WE all think we know our children really well. That may have been the case when they were much younger and spent time exclusively with us. We fed and clothed them, and we were always there when they needed us. But as our children grow older, they begin to socialise with others their age.

Three of my children are in college so, in a way, we have “lost” that exclusivity with our kids. They now have other influencers in their lives — their friends. So, what should we do when it comes to our children’s friends?

PROTECTIVE BUT NOT NOSY

While it’s important to protect our kids when they are out with friends, being too close and involved will make everyone uncomfortable. In other words, being nosy may even drive the friends away. There are many ways to get to know their friends better.

Interrogating them will just put you in a bad light in the eyes of your children and their friends (this is especially true for teenage friends). We must respect their privacy and show that we trust them. Always remind them that the trust is not a privilege but something to be earned and valued. Once broken, things will not be the same.

SET BOUNDARIES

Once trust is in place, we can establish boundaries. If they are a group of younger children, this is akin to supervision when there is a get-together. Make them comfortable with the presence of trusted adults.

Things are a little trickier when they are older and more independent. They want to hang out at a place further from home, for example, in a mall.

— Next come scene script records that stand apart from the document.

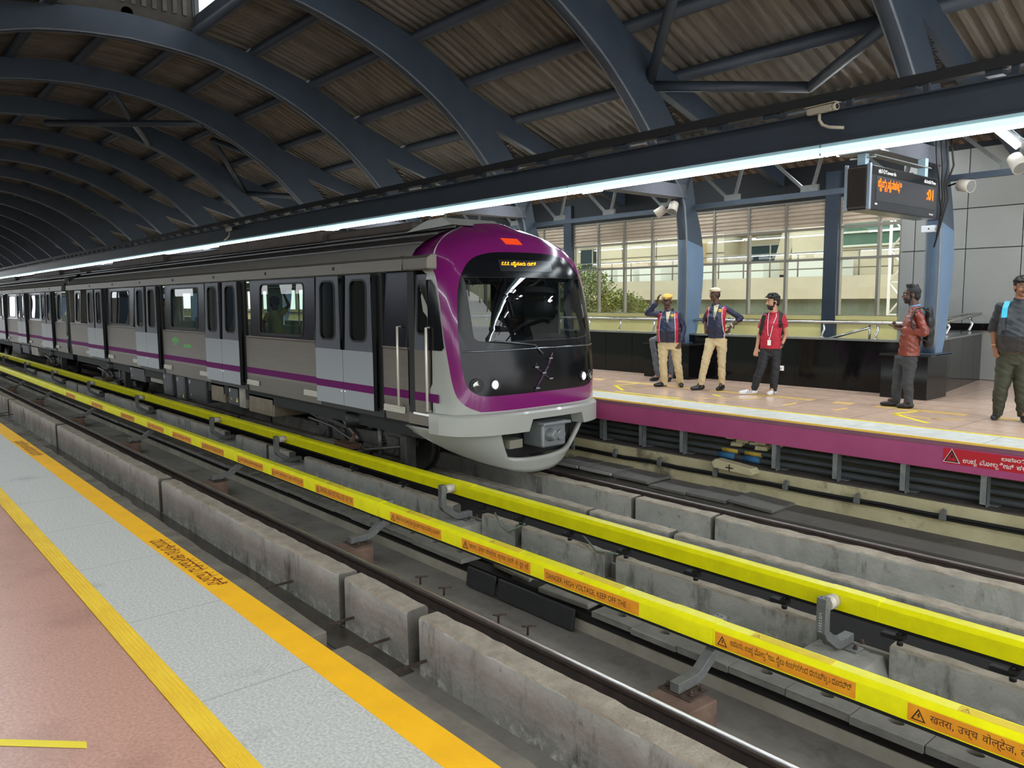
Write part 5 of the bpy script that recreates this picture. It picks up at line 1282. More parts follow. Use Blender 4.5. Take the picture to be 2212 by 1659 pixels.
# faded purple emblem on the black mask
def emb(pts, w):
    mb = MB()
    for (a, b), (c, d_) in zip(pts, pts[1:]):
        mb.tube([(gx(YC+a, b, .002), YC+a, b), (gx(YC+c, d_, .002), YC+c, d_)], w, 6)
    return mb
mb = emb([(.22, .80), (.12, .62), (.02, .50), (-.10, .34), (-.14, .28)], .02)
for (a, b), (c, d_) in (((-.12, .62), (.0, .53)), ((.0, .53), (.16, .42)), ((-.1, .68), (-.12, .6))): mb.tube([(gx(YC+a, b, .002), YC+a, b), (gx(YC+c, d_, .002), YC+c, d_)], .012, 6)
tag(mb.build('front_emblem', mat('faded_purple', (64, 32, 60), .45), car1), 'faded purple emblem')
mb = MB()
for a, b in ((.16, .73), (-.12, .62), (.02, .53), (.15, .44), (-.11, .32)): mb.obox((gx(YC+a, b, .034), YC+a, b), (.004, 0, 0), (0, .07, 0), (0, 0, .018))
mb.build('emblem_mark', mat('pale_emblem', (140, 150, 144), .4), car1)
# bumper beam with a notch over the coupler
def plan(a, W_, xf, D): return (xf-D*(1-(1-min(1, abs(a))**3.0)**(1/3.0)), YC+a*W_)
mb = MB(); N = 60; secs = []
for i in range(N+1):
    a = -1+2*i/N; a = math.copysign(1-(1-abs(a))**1.5, a)
    (x, y), (xi, yi) = plan(a, 1.47, -8.08, .85), plan(a, 1.36, -8.28, .7)
    zb = -.10 if -.30 < (y-YC) < .78 else -.265
    secs.append([(x-.03, y, .015), (x, y, -.01), (x, y, zb), (xi, yi, zb), (xi, yi, .06)])
for i in range(N):
    for j in range(4): mb.add([secs[i][j], secs[i+1][j], secs[i+1][j+1], secs[i][j+1]], [(0, 1, 2, 3)], 0, False)
    mb.add([secs[i][4], secs[i+1][4], secs[i+1][0], secs[i][0]], [(0, 1, 2, 3)])
for e in (0, N): mb.add(secs[e], [(0, 1, 2, 3, 4)])
mb.build('bumper', M_WMASK, car1)
# curved nose valance with an opening for the coupler
mb = MB(); NS, NV = 48, 12; G = []
for i in range(NS+1):
    s = i/NS; a = -math.cos(math.pi*s); row = []
    for j in range(NV+1):
        v = j/NV; bot = -.3-.60*math.sin(math.pi*s)**.55; z = -.24+(bot+.24)*v
        Wt = 1.40*(1-.42*(v**1.3)*abs(bot+.3)/.6); xf = -8.14-.10*v; D = 1.5-.3*v
        aa = math.copysign(abs(a)**.9, a); x, y = plan(aa, Wt, xf, D); row.append((x, y, z))
    G.append(row)
for i in range(NS):
    for j in range(NV):
        s = (i+.5)/NS; v = (j+.5)/NV
        if .33 < s < .73 and v < .70 and not (((s-.36)**2 < .0009) and v > .64): continue
        mb.add([G[i][j], G[i+1][j], G[i+1][j+1], G[i][j+1]], [(0, 1, 2, 3)], 0, True)
sk_ = mb.build('nose_valance', M_WMASK, car1)
md = sk_.modifiers.new('thickness', 'SOLIDIFY'); md.thickness = .07; md.offset = -1
MB().box(-9.3, -8.5, 6.9, 8.5, -.7, -.3).build('dark_recess', M_UNDER, car1)
# coupler
cp = MB().box(-8.45, -8.02, YC-.16, YC+.3, -.52, -.16).build('coupler', mat('grey_coupler', (138, 142, 144), .4, .4, var=.1), car1, bevel=.03)
MB().tube([(-8.02, YC-.02, -.34), (-7.9, YC-.02, -.34)], [.1, .06], 16).tube([(-8.02, YC+.18, -.36), (-7.98, YC+.18, -.36)], .08, 16).box(-8.1, -7.95, YC-.2, YC+.34, -.2, -.16).build('coupler_face', mat('grey_coupler', (138, 142, 144)), cp, bevel=.01)
MB().box(-8.6, -8.2, YC-.62, YC-.38, -.5, -.38).tube([(-8.3, YC-.45, -.28), (-8.3, YC-.2, -.28)], .035, 8).build('coupler_hose', mat('pale_fitting', (128, 124, 110), .5), cp)
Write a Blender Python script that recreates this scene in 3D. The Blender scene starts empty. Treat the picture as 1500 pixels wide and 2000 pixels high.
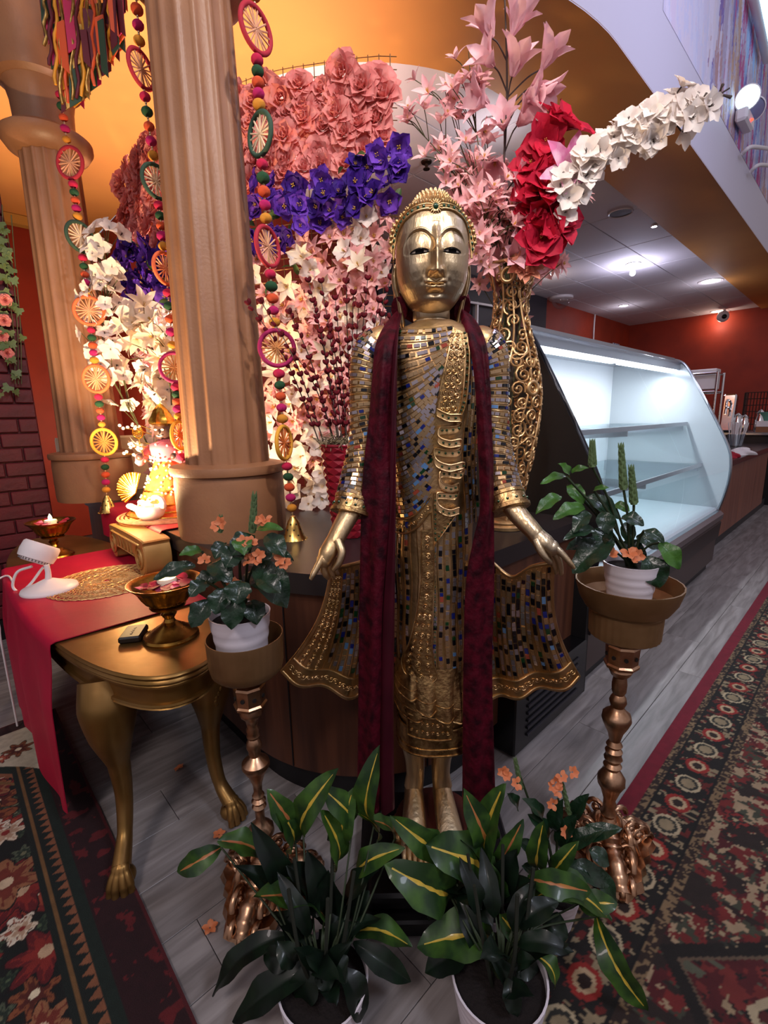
import bpy, math, random
import numpy as np
from mathutils import Matrix, Vector, Euler, Quaternion
random.seed(7); RNG = np.random.default_rng(11)
sc = bpy.context.scene
COL = sc.collection
PI = math.pi
R = math.radians

# ---------------------------------------------------------------- camera
F = 915.0; PITCH = math.atan(185/915.0); ROLL = R(1.2); CAM_H = 1.35
ct, st, cr, sr = math.cos(PITCH), math.sin(PITCH), math.cos(ROLL), math.sin(ROLL)
FW = Vector((0, ct, -st)); R0 = Vector((1, 0, 0)); U0 = Vector((0, st, ct))
RT = R0*cr - U0*sr; UP = R0*sr + U0*cr
cam_d = bpy.data.cameras.new('camera'); cam_o = bpy.data.objects.new('camera', cam_d); COL.objects.link(cam_o)
cam_d.sensor_fit = 'AUTO'; cam_d.sensor_width = 36.0; cam_d.lens = 36.0*F/2000.0
cam_d.clip_start = 0.02; cam_d.clip_end = 100
M = Matrix((RT, UP, -FW)).transposed().to_4x4(); M.translation = Vector((0, 0, CAM_H))
cam_o.matrix_world = M
sc.camera = cam_o

# ---------------------------------------------------------------- world, exposure, lamps
vs = sc.view_settings
vs.view_transform = 'Standard'; vs.look = 'None'; vs.gamma = 1.0; vs.use_curve_mapping = False
vs.exposure = 0.18
w = bpy.data.worlds.new('room_ambience'); sc.world = w; w.use_nodes = True
w.node_tree.nodes['Background'].inputs[0].default_value = (0.62, 0.55, 0.60, 1)
w.node_tree.nodes['Background'].inputs[1].default_value = 0.50

def W(a, b, z=0.0):
    return Vector((a*E1.x + b*E2.x, a*E1.y + b*E2.y, z))
AX = R(46.5); E1 = Vector((math.sin(AX), math.cos(AX), 0)); E2 = Vector((-math.cos(AX), math.sin(AX), 0))
ROOMZ = math.atan2(E1.y, E1.x)          # rotation that turns local x into e1 and local y into e2
def ray(px, py): return FW*F + RT*(px-750) - UP*(py-1000)
def P(px, py, Y):
    d = ray(px, py); return Vector((0, 0, CAM_H)) + d*(Y/d.y)
def G(px, py, z=0.0):
    d = ray(px, py); return Vector((0, 0, CAM_H)) + d*((z-CAM_H)/d.z)
def PB(px, py, b):      # on the vertical plane b = const
    d = ray(px, py); return Vector((0, 0, CAM_H)) + d*(b/(d.x*E2.x+d.y*E2.y))
def PA(px, py, a):
    d = ray(px, py); return Vector((0, 0, CAM_H)) + d*(a/(d.x*E1.x+d.y*E1.y))
def AB(p): return (p.x*E1.x+p.y*E1.y, p.x*E2.x+p.y*E2.y)

def lamp(name, kind, loc, energy, color, size=0.1, target=None, spot=None, blend=0.5):
    d = bpy.data.lights.new(name, kind); o = bpy.data.objects.new(name, d); COL.objects.link(o)
    d.energy = energy; d.color = color; o.location = loc
    if kind == 'AREA': d.shape = 'DISK'; d.size = size
    else: d.shadow_soft_size = size
    if kind == 'SPOT': d.spot_size = R(spot); d.spot_blend = blend
    if target is not None:
        o.rotation_euler = (Vector(target)-Vector(loc)).to_track_quat('-Z', 'Y').to_euler()
    return o
STAT = Vector((0.115, 1.25, 0))
LAMP_HEAD = P(78, 1072, 1.835)
# the little swivel lamp on the table, tipped up at the flowers and the soffit
lamp('swivel_lamp_beam', 'SPOT', LAMP_HEAD+Vector((0.03, 0.05, 0.06)), 150, (1.0, 0.70, 0.40), 0.035, (-0.45, 3.0, 3.1), 118, 0.35)
# unseen warm uplight behind the flower wall, added to brighten the soffit
lamp('soffit_fill_uplight', 'SPOT', (-0.80, 3.15, 0.98), 520, (1.0, 0.70, 0.58), 0.06, (-1.4, 3.35, 3.5), 92, 0.8)
lamp('red_wall_fill', 'POINT', (-0.98, 3.2, 1.25), 14, (1.0, 0.66, 0.34), 0.06)  # extra unseen point light, added to brighten the red wall behind the orchids
lamp('niche_fill_light', 'POINT', W(1.30, 4.95, 1.2), 42, (1.0, 0.74, 0.5), 0.08)  # added fill with no fixture, lifts the niche and end walls
# added spot, out of view overhead, that brightens the upper flowers
lamp('flower_fill_spot', 'SPOT', (0.75, 0.1, 3.95), 190, (1.0, 0.86, 0.78), 0.05, (-0.05, 2.4, 2.15), 58, 0.6)
# dining-room ceiling lamps (high, behind and beside the camera)
lamp('ceiling_lamp_light', 'AREA', (-1.2, -1.6, 3.9), 42, (1.0, 0.86, 0.84), 0.7, (0, 1.2, 0.8))
lamp('ceiling_lamp_light', 'AREA', (1.9, -0.9, 3.9), 46, (0.80, 0.84, 1.0), 0.7, (0.3, 1.5, 0.8))
lamp('ceiling_lamp_light', 'SPOT', (-0.5, -0.5, 3.6), 120, (1.0, 0.92, 0.86), 0.06, (0.1, 1.6, 1.9), 46, 0.8)
lamp('cove_tube_light', 'AREA', W(3.6, -0.7, 4.3), 34, (0.62, 0.64, 1.0), 1.2, W(3.9, 1.3, 4.0))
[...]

That’s good for their social life but I know of some parents who discreetly follow their children wherever they go. Again, this shows a lack of trust.

A better strategy is to establish clear boundaries of do’s and don’ts. For example, let them inform you who their friends are. Ideally you’d have met them at least once. Remind them about appropriate behaviours between genders, and most importantly, agree on a safe and reasonable hour for an outing.

INVITE THEM OVER

Perhaps the best way to combine all the above is to invite their friends over for get-togethers. There are plenty of opportunities to do this — birthdays or open houses are some good examples. But the truth is, we don’t have to wait for special occasions.

Our family organised a “post-exam” party. The objective was to get our children’s friends over and get to know them better in a happy, informal setting. It works both ways — their friends also get to know us, and hopefully respect and mutual understanding are established along the way.

Most importantly, these sort of gatherings will allow us to know the friends. As they say, you can tell a lot about a man by the company he keeps.